L’érotisme du homard

Dalí, Le Téléphone-Homard, 1936

Ce crustacé aphrodisiaque est associé de près à la sexualité chez Dalí, se risquant à établir un parallèle avec le sexe féminin : « Comme les homards, les jeunes filles ont l’intérieur exquis. Comme les homards, leur carapace (de pudeur) est architecturale. Comme les homards, elles rougissent quand on veut les rendre comestibles ». Avec son célèbre Téléphone-Homard, l’artiste associe ainsi le crustacé au désir érotique par sa forme phallique, sa couleur rouge sang et sa succulence. Sans compter le contraste entre la chair comestible et les pinces douloureuse qui n’est pas sans déplaire à l’esprit contradictoire de Dalí.

La papauté des éléphants

Dalí, Les éléphants, 1948

Les éléphants peuplent souvent les toiles de Dalí en troupeaux. Leur corps lourd et imposant est juché sur de longues pattes arachnéennes. Sur leur dos, un obélisque trône avec fierté, mimant secrètement le monument égyptien situé sur la place de la Minerve, à Rome. Ainsi, ses œuvres confèrent aux éléphants une allure puissante et autoritaire. Le peintre voit également dans leurs grandes oreilles en spirale un lien étroit avec le religieux : « L’oreille est le symbole depuis le Moyen Âge, de l’harmonie, de la concorde et de la paix pastorale. »

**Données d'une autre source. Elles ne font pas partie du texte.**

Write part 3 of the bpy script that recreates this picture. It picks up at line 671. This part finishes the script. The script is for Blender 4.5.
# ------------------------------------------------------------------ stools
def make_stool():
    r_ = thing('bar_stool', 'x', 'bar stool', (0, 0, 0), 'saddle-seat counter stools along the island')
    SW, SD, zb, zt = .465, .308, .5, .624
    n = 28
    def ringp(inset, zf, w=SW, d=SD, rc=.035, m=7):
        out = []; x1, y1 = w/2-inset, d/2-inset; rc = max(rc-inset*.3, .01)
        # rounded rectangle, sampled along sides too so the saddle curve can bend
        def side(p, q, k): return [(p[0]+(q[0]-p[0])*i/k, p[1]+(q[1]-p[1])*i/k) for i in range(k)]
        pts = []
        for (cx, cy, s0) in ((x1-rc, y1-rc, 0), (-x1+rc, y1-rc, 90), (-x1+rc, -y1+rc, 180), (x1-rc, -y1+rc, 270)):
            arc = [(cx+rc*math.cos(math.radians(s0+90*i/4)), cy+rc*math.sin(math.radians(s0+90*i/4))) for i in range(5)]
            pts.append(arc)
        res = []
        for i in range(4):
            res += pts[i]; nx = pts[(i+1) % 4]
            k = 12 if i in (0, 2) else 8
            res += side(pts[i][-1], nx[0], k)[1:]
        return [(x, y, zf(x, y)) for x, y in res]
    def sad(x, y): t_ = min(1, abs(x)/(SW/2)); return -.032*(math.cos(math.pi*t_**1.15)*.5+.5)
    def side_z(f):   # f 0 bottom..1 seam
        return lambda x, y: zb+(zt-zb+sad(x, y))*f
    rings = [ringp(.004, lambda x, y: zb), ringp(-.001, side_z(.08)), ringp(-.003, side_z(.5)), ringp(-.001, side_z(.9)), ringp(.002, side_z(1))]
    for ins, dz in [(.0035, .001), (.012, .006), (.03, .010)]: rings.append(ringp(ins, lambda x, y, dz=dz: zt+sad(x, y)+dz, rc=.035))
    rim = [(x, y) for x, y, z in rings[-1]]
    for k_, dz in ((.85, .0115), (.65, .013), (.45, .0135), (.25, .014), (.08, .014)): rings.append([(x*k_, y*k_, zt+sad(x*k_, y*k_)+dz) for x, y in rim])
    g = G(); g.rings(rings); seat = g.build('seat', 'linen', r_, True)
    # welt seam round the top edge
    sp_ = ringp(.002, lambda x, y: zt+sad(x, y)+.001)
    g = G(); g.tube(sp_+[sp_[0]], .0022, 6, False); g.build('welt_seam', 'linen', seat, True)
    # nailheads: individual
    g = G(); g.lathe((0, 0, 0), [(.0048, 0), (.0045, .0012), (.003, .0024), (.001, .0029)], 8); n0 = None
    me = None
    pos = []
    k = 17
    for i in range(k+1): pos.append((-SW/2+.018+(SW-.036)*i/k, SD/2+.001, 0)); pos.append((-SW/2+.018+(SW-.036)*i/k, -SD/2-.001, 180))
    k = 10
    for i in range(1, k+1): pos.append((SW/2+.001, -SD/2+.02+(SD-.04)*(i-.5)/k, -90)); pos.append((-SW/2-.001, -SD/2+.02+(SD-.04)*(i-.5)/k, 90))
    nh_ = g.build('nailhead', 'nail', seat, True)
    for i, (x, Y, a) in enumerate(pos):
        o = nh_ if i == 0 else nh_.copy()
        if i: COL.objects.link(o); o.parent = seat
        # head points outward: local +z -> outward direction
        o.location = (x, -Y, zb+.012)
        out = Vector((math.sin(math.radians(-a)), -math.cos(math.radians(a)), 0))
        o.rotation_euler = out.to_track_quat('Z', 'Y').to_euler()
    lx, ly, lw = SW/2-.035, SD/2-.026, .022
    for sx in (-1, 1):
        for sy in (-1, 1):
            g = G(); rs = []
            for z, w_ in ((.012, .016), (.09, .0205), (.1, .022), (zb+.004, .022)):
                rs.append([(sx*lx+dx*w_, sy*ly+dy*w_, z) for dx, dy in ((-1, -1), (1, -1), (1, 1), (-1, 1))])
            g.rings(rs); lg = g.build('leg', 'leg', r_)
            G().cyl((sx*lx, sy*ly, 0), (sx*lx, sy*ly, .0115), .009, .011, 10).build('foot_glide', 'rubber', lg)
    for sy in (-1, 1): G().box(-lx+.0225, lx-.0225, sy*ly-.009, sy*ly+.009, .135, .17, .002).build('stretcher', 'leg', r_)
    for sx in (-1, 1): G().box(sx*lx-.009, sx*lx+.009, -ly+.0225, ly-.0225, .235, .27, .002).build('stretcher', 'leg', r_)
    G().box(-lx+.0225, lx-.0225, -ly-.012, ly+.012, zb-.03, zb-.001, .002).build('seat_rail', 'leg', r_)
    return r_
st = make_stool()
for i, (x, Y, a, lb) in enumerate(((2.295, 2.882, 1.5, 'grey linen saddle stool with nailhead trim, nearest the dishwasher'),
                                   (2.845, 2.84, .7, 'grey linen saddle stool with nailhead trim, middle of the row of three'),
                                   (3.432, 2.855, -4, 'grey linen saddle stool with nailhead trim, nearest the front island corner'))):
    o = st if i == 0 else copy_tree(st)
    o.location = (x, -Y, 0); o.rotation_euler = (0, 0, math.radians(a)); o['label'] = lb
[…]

Le contraste de l’escargot

Dalí, L’escargot et l’ange, 1984

Toujours fasciné par la perfection des formes naturelles, Dalí retrouve dans les courbes de l’escargot une supériorité apparente, à laquelle s’ajoute l’union rare entre le mou de la chair et le dur de la coquille. Un contraste qui symbolise sa profonde vulnérabilité, celle contre laquelle il doit bâtir une solide carapace. Cette étrangeté, il l’associe en pensée au visage de son père spirituel Sigmund Freud, après avoir aperçu un escargot sur une bicyclette en se rendant à la maison du célèbre psychanalyste. Le gastéropode réunit donc en lui-même la lutte intérieure qui animera toute sa vie le peintre.